** START **

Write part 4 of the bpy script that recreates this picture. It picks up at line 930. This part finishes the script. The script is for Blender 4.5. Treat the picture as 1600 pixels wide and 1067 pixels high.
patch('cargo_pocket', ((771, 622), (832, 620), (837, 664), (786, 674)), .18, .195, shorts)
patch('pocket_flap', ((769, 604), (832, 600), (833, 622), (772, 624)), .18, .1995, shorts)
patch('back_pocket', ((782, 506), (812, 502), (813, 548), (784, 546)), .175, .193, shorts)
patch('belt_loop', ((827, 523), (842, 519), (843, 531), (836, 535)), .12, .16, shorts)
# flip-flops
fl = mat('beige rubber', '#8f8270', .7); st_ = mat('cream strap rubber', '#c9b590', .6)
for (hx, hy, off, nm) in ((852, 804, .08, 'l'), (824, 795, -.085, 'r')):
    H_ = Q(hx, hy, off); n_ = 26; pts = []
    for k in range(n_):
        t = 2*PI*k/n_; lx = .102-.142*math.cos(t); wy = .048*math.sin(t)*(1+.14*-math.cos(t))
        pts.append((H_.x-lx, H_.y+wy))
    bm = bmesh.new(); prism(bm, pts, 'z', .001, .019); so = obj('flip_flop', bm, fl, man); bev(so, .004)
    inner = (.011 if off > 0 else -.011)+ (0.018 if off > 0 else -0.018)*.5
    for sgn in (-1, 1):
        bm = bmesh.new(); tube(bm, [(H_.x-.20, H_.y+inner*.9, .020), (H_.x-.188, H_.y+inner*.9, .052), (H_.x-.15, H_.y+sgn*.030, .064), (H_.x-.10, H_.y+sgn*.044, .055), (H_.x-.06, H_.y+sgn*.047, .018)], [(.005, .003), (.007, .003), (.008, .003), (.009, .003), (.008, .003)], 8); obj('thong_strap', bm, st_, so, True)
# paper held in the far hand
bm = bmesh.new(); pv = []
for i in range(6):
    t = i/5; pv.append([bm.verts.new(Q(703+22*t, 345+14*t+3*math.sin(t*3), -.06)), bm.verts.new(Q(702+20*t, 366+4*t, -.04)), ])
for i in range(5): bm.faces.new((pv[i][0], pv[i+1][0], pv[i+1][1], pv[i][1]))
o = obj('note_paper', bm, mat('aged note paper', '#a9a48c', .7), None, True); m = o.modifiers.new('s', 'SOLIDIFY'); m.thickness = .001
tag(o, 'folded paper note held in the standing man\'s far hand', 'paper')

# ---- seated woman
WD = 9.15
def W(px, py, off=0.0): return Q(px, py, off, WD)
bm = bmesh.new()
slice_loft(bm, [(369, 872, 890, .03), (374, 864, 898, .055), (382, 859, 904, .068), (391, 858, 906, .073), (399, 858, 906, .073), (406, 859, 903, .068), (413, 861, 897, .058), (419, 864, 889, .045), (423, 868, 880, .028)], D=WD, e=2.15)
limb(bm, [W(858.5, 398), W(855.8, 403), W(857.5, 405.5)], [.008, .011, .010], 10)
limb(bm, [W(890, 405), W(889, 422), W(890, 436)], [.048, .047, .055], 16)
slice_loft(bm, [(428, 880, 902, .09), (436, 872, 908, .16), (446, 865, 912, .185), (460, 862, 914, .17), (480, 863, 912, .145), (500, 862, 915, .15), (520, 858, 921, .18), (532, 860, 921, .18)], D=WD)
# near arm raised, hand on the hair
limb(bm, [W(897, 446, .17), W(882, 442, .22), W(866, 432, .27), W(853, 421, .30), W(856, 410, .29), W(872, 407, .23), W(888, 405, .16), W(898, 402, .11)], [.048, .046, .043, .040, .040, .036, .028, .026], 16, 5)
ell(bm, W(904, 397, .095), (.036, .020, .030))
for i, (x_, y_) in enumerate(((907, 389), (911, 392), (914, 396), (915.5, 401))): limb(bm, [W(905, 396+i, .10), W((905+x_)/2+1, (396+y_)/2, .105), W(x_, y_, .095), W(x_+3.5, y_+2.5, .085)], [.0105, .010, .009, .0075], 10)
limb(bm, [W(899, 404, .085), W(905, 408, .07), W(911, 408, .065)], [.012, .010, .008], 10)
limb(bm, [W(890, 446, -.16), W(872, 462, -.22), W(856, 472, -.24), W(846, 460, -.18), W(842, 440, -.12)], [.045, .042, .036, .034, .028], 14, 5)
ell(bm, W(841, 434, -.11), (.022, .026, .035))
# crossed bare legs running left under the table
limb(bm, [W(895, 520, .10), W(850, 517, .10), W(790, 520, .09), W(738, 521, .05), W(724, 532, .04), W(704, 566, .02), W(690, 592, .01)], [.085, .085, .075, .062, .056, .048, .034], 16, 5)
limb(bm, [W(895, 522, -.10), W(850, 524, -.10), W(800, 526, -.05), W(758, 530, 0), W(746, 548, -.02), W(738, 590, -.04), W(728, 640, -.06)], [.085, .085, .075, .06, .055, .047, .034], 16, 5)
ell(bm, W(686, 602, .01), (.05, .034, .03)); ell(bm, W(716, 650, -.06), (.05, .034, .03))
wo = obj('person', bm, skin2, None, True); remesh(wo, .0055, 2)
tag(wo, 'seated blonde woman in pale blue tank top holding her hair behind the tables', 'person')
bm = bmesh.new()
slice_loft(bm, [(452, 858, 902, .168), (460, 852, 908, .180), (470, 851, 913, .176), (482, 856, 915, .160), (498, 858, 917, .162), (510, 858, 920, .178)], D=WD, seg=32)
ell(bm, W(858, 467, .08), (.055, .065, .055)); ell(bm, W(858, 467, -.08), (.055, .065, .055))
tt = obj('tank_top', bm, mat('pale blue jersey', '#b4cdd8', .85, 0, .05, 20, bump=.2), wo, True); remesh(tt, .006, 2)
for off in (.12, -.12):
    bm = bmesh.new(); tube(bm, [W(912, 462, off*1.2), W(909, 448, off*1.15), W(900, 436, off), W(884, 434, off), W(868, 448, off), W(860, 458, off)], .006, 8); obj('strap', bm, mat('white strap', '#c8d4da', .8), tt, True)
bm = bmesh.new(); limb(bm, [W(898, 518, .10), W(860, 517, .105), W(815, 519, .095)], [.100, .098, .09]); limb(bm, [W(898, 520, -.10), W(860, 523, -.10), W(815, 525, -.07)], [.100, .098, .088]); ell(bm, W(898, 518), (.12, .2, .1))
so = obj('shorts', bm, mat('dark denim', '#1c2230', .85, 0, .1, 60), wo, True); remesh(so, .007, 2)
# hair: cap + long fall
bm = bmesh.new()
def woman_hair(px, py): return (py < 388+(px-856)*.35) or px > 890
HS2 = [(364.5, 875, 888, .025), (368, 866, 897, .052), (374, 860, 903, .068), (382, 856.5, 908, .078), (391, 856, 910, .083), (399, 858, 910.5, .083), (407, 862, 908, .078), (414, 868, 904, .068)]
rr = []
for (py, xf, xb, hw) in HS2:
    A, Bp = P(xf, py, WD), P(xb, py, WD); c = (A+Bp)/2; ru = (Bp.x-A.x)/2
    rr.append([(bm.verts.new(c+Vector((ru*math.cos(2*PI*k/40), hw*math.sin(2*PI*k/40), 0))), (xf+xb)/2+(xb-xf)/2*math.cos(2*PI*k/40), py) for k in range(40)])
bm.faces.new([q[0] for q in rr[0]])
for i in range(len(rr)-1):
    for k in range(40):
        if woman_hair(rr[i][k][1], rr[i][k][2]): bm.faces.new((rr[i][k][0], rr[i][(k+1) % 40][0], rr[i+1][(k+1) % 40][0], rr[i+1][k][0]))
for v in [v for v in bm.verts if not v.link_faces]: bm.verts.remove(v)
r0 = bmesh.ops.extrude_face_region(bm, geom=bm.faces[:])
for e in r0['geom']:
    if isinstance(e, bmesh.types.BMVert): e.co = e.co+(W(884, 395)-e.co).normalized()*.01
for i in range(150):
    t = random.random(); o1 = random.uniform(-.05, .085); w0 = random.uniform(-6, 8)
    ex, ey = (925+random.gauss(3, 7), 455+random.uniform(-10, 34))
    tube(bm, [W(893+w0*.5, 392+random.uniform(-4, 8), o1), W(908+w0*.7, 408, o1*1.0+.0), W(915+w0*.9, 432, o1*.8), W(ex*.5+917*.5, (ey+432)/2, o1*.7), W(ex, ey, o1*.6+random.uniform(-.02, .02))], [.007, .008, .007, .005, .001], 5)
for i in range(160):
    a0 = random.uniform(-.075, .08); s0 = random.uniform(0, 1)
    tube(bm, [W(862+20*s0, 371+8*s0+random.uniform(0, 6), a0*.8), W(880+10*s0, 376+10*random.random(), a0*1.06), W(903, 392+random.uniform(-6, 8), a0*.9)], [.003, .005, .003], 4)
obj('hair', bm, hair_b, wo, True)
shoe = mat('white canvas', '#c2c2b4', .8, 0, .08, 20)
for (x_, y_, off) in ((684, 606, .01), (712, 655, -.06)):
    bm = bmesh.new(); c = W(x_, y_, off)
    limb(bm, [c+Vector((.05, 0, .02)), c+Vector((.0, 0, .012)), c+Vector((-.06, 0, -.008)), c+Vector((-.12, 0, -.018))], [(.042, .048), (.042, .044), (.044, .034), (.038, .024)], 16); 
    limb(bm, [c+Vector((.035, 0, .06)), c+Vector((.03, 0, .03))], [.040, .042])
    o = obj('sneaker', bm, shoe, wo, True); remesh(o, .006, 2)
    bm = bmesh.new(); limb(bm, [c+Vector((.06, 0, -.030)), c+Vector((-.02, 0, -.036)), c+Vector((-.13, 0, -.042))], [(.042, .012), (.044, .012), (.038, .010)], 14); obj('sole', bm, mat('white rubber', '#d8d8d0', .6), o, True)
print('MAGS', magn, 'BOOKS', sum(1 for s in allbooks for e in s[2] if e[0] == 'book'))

** END **

YOUR OBJECTIVE
Only the lines from the start of the data to the line holding "tag(o, 'folded paper" are wanted; return them exactly, both ends included.

TASK ANSWER
Write part 4 of the bpy script that recreates this picture. It picks up at line 930. This part finishes the script. The script is for Blender 4.5. Treat the picture as 1600 pixels wide and 1067 pixels high.
patch('cargo_pocket', ((771, 622), (832, 620), (837, 664), (786, 674)), .18, .195, shorts)
patch('pocket_flap', ((769, 604), (832, 600), (833, 622), (772, 624)), .18, .1995, shorts)
patch('back_pocket', ((782, 506), (812, 502), (813, 548), (784, 546)), .175, .193, shorts)
patch('belt_loop', ((827, 523), (842, 519), (843, 531), (836, 535)), .12, .16, shorts)
# flip-flops
fl = mat('beige rubber', '#8f8270', .7); st_ = mat('cream strap rubber', '#c9b590', .6)
for (hx, hy, off, nm) in ((852, 804, .08, 'l'), (824, 795, -.085, 'r')):
    H_ = Q(hx, hy, off); n_ = 26; pts = []
    for k in range(n_):
        t = 2*PI*k/n_; lx = .102-.142*math.cos(t); wy = .048*math.sin(t)*(1+.14*-math.cos(t))
        pts.append((H_.x-lx, H_.y+wy))
    bm = bmesh.new(); prism(bm, pts, 'z', .001, .019); so = obj('flip_flop', bm, fl, man); bev(so, .004)
    inner = (.011 if off > 0 else -.011)+ (0.018 if off > 0 else -0.018)*.5
    for sgn in (-1, 1):
        bm = bmesh.new(); tube(bm, [(H_.x-.20, H_.y+inner*.9, .020), (H_.x-.188, H_.y+inner*.9, .052), (H_.x-.15, H_.y+sgn*.030, .064), (H_.x-.10, H_.y+sgn*.044, .055), (H_.x-.06, H_.y+sgn*.047, .018)], [(.005, .003), (.007, .003), (.008, .003), (.009, .003), (.008, .003)], 8); obj('thong_strap', bm, st_, so, True)
# paper held in the far hand
bm = bmesh.new(); pv = []
for i in range(6):
    t = i/5; pv.append([bm.verts.new(Q(703+22*t, 345+14*t+3*math.sin(t*3), -.06)), bm.verts.new(Q(702+20*t, 366+4*t, -.04)), ])
for i in range(5): bm.faces.new((pv[i][0], pv[i+1][0], pv[i+1][1], pv[i][1]))
o = obj('note_paper', bm, mat('aged note paper', '#a9a48c', .7), None, True); m = o.modifiers.new('s', 'SOLIDIFY'); m.thickness = .001
tag(o, 'folded paper note held in the standing man\'s far hand', 'paper')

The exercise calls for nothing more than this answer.